Una preziosa lettrice del Post mi ha mandato questa cosa: è l’ultima lezione di giornalismo di Indro Montanelli, tenuta a Torino, che fu pubblicata dalla Stampa per un anniversario. È di quasi esattamente vent’anni fa, ha dentro sia delle cose dette molto bene, che delle cose molto familiari per noi che stiamo oggi intorno al giornalismo o quel che è, che delle cose illuminanti.
(anche qualcosa di meno convincente, per me, nelle parti più epiche e solenni: e non sono sicuro che Montanelli stesso abbia sempre applicato coerentemente questi pensieri, ma questo non li rende meno buoni).
La prima cosa illuminante è come nella sua prima parte quell’intervento sia oggi validissimo e identico a considerazioni attuali se si sostituiscono questi tempi a quelli, o internet alla televisione. E questa similitudine non va letta con la banalità di chi dica “colpa della televisione/internet” e perdoni altri o se stesso, che è un diffuso pensiero nostalgico superficiale e autoassolutorio: ma con la curiosità di chi voglia registrare che tutte le cose su cui ci agitiamo e preoccupiamo sono quasi sempre già successe, e ne abbiamo digerito i cambiamenti – che ci sono, eccome -, e siamo sopravvissuti, anzi, persino con notevoli progressi sotto molti aspetti.
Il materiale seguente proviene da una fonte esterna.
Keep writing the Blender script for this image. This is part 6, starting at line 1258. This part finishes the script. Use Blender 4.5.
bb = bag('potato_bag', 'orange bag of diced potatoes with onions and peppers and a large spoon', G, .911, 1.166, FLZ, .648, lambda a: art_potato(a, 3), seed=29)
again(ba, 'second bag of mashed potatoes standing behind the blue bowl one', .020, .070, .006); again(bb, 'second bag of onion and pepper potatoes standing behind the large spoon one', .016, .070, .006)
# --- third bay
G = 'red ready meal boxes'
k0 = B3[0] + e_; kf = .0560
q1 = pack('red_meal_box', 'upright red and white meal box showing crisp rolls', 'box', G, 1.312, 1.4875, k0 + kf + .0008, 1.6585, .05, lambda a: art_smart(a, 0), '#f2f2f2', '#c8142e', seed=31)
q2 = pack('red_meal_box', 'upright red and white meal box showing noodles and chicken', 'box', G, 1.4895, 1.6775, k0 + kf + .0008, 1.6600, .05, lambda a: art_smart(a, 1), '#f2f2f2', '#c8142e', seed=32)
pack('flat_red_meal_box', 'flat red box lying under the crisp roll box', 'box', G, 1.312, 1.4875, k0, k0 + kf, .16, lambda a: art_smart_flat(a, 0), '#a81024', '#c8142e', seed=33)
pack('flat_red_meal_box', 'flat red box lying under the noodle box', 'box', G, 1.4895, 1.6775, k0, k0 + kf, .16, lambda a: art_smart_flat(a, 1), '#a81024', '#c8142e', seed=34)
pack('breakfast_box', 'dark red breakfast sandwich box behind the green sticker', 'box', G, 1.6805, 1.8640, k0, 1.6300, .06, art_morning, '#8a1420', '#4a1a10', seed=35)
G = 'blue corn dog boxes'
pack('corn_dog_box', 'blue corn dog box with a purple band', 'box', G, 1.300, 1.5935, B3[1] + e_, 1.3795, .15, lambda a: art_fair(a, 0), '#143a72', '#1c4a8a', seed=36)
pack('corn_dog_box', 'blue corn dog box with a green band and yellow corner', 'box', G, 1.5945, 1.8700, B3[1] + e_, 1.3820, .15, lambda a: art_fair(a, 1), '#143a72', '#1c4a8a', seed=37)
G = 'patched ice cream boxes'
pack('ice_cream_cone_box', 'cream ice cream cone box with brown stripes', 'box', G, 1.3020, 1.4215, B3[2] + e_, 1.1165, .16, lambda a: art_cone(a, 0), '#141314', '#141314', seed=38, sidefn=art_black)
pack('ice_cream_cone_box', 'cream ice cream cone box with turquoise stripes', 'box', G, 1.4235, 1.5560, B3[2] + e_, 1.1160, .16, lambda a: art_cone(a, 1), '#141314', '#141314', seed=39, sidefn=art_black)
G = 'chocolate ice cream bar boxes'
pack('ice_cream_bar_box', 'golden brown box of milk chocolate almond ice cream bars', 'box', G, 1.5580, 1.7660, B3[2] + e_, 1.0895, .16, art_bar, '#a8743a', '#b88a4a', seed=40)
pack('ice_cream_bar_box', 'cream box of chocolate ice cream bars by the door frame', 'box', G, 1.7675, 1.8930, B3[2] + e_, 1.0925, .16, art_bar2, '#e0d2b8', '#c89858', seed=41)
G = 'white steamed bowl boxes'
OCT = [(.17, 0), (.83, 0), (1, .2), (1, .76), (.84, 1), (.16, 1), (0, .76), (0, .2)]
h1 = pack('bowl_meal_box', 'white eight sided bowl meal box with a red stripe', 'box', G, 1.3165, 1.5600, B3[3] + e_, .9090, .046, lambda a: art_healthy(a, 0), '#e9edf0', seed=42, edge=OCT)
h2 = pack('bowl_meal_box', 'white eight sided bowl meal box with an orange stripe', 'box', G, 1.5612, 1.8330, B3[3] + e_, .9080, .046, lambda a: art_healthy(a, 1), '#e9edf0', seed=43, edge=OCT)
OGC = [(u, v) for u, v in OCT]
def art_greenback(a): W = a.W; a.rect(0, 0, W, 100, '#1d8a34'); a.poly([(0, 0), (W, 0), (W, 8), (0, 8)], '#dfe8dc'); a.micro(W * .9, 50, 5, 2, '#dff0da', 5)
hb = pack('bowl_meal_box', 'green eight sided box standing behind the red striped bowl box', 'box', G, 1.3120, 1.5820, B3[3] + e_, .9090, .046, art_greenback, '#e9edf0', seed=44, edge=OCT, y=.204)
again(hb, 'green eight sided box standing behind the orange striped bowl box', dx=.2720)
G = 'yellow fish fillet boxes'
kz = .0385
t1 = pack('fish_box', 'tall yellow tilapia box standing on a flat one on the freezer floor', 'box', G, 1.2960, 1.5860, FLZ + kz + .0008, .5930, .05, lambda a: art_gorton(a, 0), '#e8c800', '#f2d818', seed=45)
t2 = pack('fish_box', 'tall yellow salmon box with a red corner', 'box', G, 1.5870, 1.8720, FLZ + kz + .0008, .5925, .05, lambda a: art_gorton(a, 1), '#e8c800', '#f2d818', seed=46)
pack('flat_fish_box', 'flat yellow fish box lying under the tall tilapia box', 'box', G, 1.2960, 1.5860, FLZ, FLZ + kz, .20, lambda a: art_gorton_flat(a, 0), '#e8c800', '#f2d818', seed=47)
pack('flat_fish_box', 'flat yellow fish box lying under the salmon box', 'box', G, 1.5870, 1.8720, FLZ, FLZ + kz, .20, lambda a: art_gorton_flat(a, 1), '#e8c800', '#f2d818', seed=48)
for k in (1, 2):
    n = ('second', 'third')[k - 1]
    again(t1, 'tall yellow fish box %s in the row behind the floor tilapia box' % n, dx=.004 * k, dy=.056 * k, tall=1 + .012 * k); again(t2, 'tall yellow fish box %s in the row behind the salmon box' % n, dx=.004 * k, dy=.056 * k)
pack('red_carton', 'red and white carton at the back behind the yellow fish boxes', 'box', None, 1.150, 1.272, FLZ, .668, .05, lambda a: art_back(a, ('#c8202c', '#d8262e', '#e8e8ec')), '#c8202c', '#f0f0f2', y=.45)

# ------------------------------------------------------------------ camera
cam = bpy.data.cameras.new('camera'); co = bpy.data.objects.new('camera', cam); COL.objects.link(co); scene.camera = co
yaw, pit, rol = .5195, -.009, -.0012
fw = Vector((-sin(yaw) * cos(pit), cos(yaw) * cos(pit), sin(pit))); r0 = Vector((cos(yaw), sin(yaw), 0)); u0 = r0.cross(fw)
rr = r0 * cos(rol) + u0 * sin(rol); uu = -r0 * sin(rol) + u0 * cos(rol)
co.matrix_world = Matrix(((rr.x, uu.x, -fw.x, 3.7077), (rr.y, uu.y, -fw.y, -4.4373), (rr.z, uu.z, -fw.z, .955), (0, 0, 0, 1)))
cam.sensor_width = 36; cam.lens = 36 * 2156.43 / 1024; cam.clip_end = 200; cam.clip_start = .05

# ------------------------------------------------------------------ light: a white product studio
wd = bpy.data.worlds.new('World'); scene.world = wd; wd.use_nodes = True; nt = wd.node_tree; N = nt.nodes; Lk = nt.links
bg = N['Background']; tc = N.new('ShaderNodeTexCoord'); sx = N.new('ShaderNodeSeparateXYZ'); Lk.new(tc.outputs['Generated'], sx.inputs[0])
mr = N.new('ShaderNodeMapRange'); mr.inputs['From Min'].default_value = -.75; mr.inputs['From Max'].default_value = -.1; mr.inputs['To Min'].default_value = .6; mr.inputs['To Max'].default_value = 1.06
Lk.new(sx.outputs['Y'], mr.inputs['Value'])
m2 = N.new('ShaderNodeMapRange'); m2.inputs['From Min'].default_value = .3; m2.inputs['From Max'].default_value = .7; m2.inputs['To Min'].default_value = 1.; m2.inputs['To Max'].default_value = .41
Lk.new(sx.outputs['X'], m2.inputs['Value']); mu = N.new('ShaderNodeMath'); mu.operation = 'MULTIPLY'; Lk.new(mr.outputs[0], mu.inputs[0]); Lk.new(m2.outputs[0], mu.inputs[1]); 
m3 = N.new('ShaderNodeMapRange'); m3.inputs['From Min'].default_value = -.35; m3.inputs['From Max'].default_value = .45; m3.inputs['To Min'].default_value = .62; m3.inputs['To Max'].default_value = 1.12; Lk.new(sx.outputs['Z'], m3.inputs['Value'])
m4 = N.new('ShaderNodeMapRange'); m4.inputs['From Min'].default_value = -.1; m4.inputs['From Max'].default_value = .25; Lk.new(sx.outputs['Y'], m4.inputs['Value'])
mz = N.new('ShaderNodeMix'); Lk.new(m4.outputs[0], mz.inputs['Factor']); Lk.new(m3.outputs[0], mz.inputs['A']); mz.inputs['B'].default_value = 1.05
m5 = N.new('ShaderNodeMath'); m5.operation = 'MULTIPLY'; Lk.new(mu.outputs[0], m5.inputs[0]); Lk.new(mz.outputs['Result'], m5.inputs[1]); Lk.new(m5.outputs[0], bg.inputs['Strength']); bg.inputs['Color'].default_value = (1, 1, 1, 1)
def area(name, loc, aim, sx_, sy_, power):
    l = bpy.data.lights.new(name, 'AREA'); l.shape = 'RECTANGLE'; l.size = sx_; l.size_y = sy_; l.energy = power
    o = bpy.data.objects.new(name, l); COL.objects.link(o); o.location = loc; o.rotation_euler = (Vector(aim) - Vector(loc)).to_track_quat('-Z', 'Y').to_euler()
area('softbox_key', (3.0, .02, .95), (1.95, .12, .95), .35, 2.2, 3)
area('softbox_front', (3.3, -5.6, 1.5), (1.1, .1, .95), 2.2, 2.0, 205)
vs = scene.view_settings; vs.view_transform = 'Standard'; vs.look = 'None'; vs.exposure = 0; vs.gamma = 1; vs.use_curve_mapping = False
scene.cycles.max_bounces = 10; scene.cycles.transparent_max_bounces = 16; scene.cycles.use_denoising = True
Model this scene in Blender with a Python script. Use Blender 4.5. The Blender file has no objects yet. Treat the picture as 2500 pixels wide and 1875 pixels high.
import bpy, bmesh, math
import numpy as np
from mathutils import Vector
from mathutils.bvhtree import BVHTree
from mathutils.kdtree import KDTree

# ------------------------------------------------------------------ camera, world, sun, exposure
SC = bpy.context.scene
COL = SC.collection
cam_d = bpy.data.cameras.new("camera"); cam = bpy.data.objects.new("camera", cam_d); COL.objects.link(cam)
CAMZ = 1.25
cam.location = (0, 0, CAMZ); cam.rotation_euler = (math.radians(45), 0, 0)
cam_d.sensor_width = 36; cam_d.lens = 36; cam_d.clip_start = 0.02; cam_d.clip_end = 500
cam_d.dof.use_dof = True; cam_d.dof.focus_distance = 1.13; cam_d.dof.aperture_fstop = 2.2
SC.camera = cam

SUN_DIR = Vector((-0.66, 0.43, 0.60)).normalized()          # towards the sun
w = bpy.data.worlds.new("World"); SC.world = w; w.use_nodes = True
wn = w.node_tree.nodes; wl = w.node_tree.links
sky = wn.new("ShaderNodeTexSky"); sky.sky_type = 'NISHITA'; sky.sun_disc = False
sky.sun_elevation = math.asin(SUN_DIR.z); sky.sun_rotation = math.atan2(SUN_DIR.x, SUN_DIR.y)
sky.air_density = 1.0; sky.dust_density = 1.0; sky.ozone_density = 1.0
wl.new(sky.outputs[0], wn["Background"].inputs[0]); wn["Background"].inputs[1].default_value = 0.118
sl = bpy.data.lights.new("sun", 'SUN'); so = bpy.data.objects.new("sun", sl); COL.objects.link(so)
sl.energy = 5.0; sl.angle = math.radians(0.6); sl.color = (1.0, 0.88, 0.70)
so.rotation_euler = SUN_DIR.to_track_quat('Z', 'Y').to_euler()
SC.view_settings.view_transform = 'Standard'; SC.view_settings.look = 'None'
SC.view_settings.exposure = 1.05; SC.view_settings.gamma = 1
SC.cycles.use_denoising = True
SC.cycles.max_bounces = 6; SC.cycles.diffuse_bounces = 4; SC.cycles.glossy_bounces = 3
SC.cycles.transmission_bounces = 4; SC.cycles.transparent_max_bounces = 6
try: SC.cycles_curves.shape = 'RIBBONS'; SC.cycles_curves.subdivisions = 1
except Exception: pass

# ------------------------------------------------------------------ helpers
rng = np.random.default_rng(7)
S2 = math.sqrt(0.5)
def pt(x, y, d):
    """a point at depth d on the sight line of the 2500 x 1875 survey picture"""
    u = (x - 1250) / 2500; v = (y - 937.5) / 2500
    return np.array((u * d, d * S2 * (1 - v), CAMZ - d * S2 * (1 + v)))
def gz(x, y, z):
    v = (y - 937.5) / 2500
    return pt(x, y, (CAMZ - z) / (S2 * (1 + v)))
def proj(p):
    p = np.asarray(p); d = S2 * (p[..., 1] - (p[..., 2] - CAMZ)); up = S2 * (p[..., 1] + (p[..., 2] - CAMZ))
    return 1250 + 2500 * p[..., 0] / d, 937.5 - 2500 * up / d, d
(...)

Una seconda cosa che mi interessa e solleva, è il passaggio – fin troppo apocalittico nelle formule – in cui Montanelli demotiva i suoi giovani ascoltatori aspiranti giornalisti: mi solleva perché è una cosa che quando cerco di spiegarla oggi mi sento sempre uno che spezza i sogni e le passioni. Ma ho continuamente l’impressione che molti ragazzi che oggi vogliono “fare i giornalisti” abbiano in testa dei giornalismi che non esistono quasi più o che hanno poco senso e poca competitività – la colpa non è loro: è di una società e di una cultura intorno che conservano e raccontano ai giovani solo modelli vecchi e anacronistici – e trascurino come meno attraenti le mille opportunità nuove e contemporanee che avrebbero se si levassero dalla testa l’immagine del reporter montanelliano con la macchina da scrivere sui marciapiedi del mondo, che non ha quasi più mercato né aderenza alla realtà.
Vi confesso però che, sebbene abbia amato e continui ad amare questo mestiere, non posso consigliare a nessun giovane di intraprenderlo oggi, perché credo che il giornalismo sia ormai al capolinea.
Il giornalismo non era al capolinea e non lo è ora (probabilmente qualcun altro lo aveva già dichiarato tale vent’anni prima di Montanelli, eccetera): ma quella riduttiva e letteraria idea del giornalismo che coincide quasi soltanto con l’andare per strada e lo scrivere, sì (“voglio scrivere” è ancora oggi il fattore motivante del 95% delle proposte di collaborazione che riceve il Post).
Avere ancora oggi quel “sogno” è rispettabile, ma somiglia a voler fare il poeta: è bello, basta avere chiare quali sono le probabilità di pubblicazione e di poterne vivere. Nel frattempo poi il mondo ha creato il cinema, e un sacco di opportunità nuove in quel campo, che è pure molto divertente e raggiunge le persone più della poesia.
Quella che segue è pure una cosa molto contemporanea, e rende invidiabile un tempo in cui un grande giornalista si poteva permettere di dire quale sia una delle principale funzioni del giornalismo (e di molti altri lavori, e vite), senza temere di essere accusato di superiorità, sprezzo, lontananza dal paese reale, e altre fesserie.
Noi avremo un giornalismo sempre peggiore perché sempre più in cerca di audience, sempre più in cerca di pubblicità e quindi sempre più portato ad assecondare i peggiori gusti del pubblico, invece di correggerli. Intendiamoci, il pubblico è sempre il nostro padrone, non si può prenderlo di petto ma lo si deve educare. Senza mostrarlo però, perché non c’è niente di peggio degli atteggiamenti da mentori.
Poi ci sono altri passaggi molto interessanti, e li vedrete da soli. Naturalmente, da studioso di “notizie che non lo erano”, ovvero del modello professionale e culturale di gran parte del giornalismo italiano, mi interessa molto questa chiara indicazione di Montanelli, che risponde perfettamente ai molti colleghi di Montanelli che assolvono le proprie sistematiche trascuratezze con la fuorviante domanda “ma voi non sbagliate mai?”.
Il pubblico è uno strano animale, sembra uno che capisce poco ma si ricorda, e se vi giocate la sua fiducia siete perduti. Questa fiducia bisogna conquistarsela seriamente e faticosamente, giorno per giorno. Questo non ci mette al riparo dall’errore, ma impone l’obbligo di denunziare noi stessi, quando ci accorgiamo dell’errore.